■ **Challenge**
Copy every line from the data below in which the string "Write" can be found.

■ **Given records**
------
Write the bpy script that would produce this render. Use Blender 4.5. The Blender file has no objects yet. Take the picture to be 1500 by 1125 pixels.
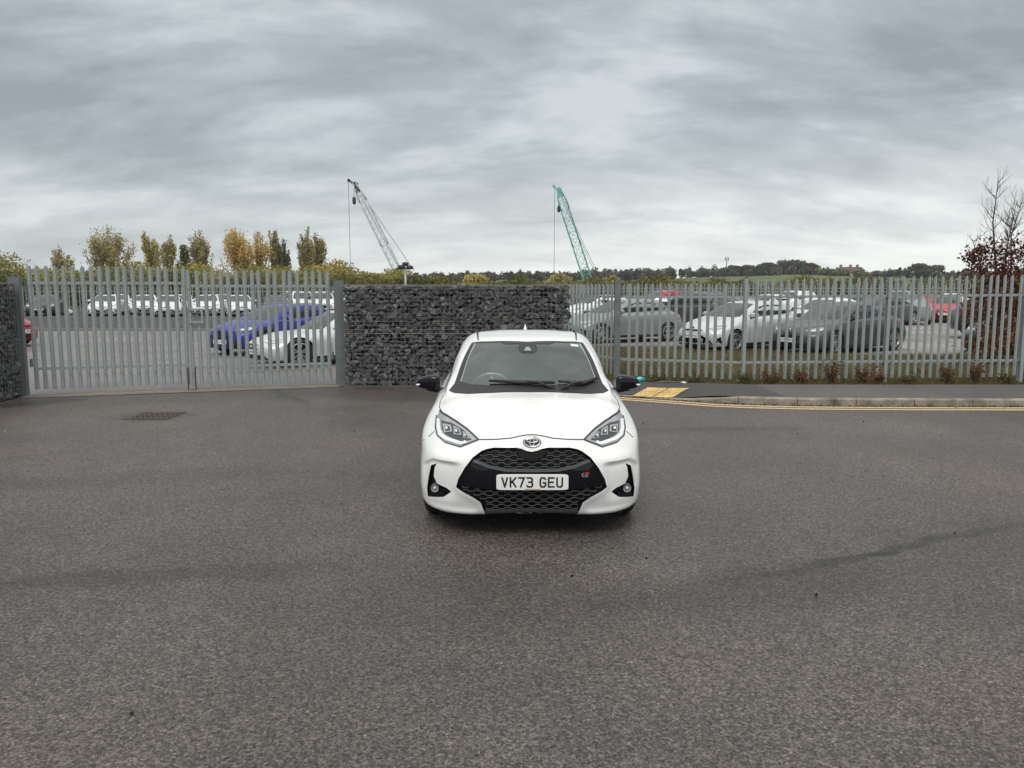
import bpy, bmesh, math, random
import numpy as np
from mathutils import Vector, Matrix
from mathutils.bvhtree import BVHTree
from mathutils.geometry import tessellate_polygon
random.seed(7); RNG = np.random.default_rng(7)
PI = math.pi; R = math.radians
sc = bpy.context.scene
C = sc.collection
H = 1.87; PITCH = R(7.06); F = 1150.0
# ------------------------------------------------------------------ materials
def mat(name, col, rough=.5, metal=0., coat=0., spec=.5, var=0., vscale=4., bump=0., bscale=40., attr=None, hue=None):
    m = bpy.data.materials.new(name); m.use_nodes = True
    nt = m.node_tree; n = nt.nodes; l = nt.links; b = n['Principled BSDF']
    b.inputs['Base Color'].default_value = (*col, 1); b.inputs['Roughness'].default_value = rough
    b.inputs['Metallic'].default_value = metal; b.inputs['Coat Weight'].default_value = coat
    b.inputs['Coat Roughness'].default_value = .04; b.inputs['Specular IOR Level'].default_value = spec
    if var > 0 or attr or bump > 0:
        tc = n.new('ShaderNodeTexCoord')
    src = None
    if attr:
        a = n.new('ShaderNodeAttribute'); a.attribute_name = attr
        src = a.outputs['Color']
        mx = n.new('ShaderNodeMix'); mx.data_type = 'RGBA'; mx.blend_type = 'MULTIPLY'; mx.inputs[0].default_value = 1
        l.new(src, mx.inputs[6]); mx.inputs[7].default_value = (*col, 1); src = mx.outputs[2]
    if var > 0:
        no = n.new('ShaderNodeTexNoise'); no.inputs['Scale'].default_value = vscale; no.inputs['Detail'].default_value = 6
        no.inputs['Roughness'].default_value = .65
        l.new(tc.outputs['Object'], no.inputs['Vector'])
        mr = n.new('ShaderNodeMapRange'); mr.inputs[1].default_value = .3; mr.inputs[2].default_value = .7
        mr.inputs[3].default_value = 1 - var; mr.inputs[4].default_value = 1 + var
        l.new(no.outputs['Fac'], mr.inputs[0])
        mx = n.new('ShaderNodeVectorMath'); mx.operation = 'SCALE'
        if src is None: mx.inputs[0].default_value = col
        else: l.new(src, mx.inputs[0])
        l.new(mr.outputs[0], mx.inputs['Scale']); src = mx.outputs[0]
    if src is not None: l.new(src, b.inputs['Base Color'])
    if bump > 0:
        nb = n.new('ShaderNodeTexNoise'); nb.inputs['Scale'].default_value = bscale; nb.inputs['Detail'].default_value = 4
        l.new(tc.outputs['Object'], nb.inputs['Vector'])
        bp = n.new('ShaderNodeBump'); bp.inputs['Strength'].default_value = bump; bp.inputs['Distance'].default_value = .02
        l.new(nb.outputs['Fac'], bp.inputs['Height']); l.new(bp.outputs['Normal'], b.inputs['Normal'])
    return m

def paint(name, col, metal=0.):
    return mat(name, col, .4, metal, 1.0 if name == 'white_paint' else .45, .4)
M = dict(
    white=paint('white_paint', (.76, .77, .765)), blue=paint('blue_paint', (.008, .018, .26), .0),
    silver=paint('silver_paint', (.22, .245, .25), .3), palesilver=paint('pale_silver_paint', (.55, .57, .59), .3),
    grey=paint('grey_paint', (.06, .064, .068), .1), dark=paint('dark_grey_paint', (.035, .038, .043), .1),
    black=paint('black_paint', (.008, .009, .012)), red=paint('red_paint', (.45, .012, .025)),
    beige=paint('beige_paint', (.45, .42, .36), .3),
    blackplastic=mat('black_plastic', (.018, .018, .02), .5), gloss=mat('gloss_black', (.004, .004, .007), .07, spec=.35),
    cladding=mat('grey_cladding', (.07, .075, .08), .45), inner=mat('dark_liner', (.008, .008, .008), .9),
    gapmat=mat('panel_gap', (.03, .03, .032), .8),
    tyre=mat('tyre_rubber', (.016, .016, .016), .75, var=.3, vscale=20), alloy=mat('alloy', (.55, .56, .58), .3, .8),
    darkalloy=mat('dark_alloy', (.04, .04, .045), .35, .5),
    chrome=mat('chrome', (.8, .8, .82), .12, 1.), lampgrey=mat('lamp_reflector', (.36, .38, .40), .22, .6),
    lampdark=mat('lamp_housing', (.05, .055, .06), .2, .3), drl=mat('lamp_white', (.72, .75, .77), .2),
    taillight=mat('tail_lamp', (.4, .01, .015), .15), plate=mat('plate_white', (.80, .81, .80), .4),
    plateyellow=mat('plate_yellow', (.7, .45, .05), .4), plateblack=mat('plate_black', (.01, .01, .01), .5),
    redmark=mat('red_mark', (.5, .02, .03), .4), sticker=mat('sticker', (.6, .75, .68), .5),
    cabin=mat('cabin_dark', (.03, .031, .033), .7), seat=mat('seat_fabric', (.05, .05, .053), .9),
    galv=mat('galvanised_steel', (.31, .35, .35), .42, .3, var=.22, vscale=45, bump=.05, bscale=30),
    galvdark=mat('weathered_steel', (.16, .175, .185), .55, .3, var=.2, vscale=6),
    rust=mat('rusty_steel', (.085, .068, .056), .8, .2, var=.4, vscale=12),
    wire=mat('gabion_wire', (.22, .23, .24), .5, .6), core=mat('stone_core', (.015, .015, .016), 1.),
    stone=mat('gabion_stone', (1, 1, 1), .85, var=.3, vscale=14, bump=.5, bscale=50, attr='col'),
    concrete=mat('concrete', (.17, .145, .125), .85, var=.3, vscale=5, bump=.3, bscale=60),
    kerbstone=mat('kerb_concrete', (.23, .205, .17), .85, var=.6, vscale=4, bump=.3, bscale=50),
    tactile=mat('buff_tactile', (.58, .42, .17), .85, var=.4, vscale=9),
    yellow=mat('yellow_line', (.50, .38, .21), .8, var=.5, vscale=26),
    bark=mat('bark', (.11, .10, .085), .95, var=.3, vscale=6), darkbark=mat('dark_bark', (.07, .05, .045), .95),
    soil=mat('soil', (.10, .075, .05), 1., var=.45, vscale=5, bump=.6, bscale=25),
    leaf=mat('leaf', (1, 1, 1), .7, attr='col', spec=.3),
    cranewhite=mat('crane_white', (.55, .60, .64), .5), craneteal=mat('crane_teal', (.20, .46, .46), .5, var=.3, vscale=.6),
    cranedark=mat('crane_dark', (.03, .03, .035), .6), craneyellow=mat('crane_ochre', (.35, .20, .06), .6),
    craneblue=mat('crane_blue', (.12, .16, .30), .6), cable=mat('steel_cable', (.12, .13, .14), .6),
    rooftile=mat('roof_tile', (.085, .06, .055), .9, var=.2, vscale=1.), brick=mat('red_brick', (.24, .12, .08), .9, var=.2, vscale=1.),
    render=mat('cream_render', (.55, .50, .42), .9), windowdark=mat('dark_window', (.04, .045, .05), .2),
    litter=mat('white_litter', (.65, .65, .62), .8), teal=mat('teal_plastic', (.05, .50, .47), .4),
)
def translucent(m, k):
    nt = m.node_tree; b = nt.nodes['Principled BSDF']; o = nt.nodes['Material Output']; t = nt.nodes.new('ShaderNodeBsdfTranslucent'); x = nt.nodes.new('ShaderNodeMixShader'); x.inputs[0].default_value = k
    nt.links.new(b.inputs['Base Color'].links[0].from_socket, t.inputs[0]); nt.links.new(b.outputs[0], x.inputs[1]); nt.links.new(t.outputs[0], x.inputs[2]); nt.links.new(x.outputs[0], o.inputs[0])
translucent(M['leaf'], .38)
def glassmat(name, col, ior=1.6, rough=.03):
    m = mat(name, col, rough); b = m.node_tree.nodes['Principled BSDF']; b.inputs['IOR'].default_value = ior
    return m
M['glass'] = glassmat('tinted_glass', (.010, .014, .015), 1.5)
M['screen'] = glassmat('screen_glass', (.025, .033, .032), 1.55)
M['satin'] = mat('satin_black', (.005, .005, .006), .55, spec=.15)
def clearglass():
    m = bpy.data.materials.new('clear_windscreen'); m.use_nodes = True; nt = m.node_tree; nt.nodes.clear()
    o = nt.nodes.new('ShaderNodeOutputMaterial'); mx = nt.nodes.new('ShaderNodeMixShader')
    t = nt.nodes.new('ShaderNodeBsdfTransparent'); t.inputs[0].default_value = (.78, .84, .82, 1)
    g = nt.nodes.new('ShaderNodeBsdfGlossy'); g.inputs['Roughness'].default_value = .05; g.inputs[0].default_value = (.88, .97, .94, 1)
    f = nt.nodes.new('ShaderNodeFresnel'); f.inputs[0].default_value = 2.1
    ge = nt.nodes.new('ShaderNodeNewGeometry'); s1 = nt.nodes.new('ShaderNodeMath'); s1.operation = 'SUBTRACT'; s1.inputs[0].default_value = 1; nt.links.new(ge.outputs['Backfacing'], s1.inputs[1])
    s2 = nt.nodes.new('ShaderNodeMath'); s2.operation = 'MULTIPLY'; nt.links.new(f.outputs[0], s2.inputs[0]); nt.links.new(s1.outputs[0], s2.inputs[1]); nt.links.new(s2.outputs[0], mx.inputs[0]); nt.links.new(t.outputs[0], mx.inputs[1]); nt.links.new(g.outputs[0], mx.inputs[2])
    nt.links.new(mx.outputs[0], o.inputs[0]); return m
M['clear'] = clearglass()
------
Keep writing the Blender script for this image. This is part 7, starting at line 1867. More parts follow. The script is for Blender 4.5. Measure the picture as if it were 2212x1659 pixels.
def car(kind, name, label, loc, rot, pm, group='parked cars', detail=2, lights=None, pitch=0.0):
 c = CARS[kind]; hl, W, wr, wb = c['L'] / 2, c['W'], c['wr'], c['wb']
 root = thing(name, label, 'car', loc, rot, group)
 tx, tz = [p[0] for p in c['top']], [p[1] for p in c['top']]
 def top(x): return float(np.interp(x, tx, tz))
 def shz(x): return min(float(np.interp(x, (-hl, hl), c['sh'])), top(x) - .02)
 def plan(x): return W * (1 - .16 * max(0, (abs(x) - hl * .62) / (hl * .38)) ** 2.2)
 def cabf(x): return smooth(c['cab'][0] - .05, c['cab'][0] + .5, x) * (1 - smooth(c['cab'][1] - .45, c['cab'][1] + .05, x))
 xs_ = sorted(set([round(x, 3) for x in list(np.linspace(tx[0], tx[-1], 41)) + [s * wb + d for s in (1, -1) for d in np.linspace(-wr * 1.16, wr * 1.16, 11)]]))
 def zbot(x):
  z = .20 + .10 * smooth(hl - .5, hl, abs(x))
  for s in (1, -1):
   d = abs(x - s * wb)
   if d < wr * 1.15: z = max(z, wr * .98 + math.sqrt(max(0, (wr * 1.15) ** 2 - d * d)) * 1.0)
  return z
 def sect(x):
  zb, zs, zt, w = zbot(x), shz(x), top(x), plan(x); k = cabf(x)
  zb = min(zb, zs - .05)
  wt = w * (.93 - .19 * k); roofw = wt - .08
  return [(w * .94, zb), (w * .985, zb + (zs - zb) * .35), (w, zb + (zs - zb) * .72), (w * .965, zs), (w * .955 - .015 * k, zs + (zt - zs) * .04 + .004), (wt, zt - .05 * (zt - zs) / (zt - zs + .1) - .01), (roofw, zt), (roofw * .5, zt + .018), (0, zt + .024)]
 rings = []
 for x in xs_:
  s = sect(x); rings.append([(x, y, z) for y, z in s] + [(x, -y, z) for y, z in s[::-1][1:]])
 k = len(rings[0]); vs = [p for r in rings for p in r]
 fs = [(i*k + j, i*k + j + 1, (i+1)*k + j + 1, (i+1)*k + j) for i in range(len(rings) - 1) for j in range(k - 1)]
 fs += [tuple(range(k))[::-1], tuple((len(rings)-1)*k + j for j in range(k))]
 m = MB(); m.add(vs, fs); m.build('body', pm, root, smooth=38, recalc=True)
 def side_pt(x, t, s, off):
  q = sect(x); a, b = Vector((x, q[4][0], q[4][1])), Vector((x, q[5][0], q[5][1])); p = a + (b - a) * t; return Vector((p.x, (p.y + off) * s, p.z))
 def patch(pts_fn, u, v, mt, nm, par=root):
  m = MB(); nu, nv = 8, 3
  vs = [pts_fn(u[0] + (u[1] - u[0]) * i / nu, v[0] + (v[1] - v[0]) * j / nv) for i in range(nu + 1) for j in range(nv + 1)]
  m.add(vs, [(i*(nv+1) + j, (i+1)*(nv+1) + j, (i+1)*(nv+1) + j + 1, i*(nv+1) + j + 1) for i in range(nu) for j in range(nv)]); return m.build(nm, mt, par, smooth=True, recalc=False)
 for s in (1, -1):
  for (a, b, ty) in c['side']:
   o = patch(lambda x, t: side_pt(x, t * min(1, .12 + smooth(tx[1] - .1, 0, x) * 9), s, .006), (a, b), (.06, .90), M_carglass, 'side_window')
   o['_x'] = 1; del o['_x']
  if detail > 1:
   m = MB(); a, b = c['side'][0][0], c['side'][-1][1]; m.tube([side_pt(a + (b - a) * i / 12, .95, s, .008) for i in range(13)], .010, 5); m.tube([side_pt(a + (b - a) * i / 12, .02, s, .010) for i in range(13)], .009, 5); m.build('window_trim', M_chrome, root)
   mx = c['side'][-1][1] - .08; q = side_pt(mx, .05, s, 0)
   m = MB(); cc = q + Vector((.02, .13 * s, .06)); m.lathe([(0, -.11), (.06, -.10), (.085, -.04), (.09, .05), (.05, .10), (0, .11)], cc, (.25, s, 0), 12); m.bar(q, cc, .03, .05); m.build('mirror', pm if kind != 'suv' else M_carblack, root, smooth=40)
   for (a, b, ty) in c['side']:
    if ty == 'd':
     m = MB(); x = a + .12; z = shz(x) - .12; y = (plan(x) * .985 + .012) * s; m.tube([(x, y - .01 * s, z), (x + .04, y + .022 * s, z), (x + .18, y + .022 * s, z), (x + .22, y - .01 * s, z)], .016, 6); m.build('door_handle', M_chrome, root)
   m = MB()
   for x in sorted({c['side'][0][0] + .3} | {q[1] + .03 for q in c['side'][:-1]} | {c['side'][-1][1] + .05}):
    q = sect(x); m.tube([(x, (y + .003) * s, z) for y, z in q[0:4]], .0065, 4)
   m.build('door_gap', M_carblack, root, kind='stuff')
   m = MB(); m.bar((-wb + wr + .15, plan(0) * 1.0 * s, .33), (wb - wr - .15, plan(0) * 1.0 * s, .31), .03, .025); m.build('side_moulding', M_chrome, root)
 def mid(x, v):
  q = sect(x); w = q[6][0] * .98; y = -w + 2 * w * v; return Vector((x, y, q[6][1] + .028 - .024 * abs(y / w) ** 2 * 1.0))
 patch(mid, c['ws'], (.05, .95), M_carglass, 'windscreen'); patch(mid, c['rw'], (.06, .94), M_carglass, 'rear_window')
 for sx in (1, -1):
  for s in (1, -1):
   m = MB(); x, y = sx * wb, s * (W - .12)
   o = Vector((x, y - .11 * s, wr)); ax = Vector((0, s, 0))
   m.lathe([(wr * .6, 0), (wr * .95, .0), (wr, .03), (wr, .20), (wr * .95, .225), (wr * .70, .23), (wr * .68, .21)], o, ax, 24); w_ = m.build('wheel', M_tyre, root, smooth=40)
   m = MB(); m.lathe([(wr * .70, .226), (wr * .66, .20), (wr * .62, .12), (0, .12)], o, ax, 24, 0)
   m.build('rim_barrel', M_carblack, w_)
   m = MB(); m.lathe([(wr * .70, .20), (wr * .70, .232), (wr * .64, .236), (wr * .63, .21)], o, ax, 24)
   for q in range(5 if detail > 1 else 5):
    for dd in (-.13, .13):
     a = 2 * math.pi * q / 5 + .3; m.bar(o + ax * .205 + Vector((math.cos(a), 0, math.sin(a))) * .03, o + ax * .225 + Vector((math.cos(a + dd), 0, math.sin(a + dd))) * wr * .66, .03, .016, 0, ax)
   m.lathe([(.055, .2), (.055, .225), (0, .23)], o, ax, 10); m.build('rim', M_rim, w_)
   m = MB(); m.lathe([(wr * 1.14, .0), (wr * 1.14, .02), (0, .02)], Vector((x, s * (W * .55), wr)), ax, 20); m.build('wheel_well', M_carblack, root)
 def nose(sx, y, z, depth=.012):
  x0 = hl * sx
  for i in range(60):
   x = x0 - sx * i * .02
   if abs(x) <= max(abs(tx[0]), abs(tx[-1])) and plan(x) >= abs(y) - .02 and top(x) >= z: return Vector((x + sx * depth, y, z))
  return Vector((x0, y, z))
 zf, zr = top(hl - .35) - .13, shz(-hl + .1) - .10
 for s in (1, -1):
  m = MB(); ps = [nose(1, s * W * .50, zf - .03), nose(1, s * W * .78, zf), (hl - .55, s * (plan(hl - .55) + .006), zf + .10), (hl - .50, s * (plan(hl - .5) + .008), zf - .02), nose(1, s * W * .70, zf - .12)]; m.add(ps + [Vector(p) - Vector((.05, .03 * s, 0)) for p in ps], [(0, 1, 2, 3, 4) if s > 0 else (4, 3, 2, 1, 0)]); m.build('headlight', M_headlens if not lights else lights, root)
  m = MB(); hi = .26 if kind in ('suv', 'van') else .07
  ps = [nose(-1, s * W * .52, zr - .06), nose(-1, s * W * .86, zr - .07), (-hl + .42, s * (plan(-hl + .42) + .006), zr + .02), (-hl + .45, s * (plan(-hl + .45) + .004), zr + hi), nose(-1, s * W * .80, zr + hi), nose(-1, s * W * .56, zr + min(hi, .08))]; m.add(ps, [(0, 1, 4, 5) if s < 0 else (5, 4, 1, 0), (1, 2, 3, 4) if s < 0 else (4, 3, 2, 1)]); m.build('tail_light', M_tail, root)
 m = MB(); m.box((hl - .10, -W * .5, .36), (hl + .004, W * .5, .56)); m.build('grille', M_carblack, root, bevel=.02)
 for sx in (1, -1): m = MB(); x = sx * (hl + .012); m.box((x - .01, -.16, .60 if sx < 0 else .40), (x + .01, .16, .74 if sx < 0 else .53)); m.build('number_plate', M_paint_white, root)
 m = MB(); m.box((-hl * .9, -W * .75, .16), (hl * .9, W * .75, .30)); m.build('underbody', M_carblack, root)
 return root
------
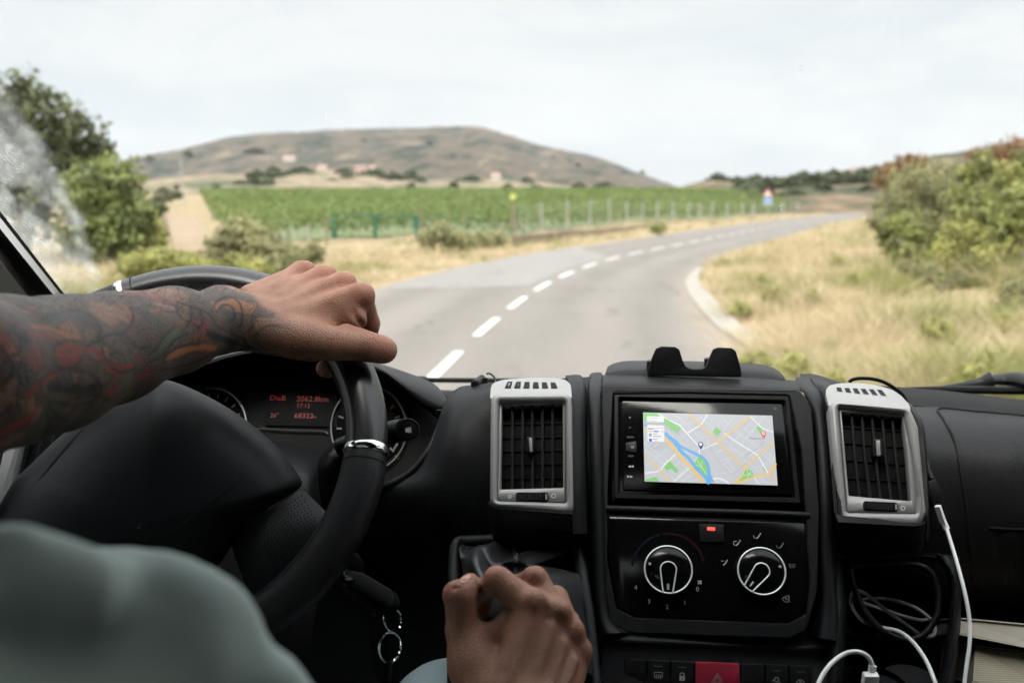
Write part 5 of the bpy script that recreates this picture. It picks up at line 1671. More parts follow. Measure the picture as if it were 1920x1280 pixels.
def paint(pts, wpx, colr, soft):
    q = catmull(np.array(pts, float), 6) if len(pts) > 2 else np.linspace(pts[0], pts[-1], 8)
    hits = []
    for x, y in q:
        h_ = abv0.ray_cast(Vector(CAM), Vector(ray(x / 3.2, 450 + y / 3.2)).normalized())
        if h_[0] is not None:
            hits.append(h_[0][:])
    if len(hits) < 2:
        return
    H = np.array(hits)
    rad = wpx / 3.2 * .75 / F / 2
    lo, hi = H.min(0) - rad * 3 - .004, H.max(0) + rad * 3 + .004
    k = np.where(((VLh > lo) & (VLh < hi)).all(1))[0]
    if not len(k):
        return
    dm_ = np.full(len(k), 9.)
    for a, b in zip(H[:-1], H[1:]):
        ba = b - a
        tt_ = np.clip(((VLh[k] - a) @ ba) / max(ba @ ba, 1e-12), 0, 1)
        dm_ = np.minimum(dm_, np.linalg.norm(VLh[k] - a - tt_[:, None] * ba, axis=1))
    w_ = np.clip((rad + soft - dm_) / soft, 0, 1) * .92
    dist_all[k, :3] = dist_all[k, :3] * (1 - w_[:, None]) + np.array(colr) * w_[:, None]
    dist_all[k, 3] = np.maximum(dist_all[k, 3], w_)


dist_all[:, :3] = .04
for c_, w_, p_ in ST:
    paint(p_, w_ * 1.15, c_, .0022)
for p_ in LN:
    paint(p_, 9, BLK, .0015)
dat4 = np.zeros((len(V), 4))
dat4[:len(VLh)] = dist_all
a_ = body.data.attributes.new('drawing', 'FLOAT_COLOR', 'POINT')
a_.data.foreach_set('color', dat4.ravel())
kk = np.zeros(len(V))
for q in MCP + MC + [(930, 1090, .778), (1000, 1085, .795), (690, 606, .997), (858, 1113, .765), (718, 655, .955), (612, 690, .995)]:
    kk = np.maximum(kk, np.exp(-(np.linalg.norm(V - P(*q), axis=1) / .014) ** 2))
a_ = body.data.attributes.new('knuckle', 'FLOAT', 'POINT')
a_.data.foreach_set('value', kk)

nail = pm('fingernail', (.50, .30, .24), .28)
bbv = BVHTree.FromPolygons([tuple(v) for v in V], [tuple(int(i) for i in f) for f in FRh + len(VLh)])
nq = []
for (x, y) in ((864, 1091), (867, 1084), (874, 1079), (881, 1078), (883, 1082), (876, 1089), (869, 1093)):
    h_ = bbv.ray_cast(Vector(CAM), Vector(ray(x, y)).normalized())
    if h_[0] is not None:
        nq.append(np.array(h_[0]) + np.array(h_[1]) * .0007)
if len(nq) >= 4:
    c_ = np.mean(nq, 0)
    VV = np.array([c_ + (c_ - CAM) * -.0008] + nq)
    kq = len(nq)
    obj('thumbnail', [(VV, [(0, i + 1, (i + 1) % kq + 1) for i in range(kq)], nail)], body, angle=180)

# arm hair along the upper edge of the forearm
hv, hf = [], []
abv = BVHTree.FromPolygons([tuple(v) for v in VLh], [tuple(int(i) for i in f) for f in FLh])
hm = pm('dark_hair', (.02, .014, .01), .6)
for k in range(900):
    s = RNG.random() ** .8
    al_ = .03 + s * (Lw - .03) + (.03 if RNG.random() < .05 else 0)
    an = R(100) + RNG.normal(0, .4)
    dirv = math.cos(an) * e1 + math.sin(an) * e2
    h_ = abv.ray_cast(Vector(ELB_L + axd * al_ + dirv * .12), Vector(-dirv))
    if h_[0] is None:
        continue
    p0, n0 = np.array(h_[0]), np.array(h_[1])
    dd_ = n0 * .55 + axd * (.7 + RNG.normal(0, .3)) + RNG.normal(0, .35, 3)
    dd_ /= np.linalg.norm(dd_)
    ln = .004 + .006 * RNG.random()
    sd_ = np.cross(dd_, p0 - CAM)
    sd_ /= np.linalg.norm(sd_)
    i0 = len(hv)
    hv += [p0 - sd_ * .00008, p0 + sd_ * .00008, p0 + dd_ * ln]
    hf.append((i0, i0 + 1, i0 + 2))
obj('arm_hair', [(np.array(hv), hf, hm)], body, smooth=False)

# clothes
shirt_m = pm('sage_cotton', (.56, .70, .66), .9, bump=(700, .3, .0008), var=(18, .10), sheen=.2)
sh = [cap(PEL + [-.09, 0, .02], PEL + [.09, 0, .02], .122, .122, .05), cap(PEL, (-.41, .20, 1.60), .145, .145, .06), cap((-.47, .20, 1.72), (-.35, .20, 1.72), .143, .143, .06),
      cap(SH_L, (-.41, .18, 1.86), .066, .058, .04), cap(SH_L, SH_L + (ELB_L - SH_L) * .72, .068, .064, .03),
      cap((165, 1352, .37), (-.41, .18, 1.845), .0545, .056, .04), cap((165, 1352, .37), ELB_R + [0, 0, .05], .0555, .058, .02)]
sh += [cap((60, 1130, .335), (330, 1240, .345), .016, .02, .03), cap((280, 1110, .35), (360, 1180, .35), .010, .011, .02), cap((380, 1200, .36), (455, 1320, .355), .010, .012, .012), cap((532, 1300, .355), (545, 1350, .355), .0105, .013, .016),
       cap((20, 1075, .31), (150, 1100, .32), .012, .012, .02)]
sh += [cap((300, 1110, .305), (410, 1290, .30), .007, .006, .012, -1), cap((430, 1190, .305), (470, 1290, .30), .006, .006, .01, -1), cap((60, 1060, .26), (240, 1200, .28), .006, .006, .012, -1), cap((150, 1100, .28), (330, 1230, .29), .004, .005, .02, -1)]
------
■ **Finished exercise**
Write the bpy script that would produce this render. Use Blender 4.5. The Blender file has no objects yet. Take the picture to be 1500 by 1125 pixels.
Write part 5 of the bpy script that recreates this picture. It picks up at line 1671. More parts follow. Measure the picture as if it were 1920x1280 pixels.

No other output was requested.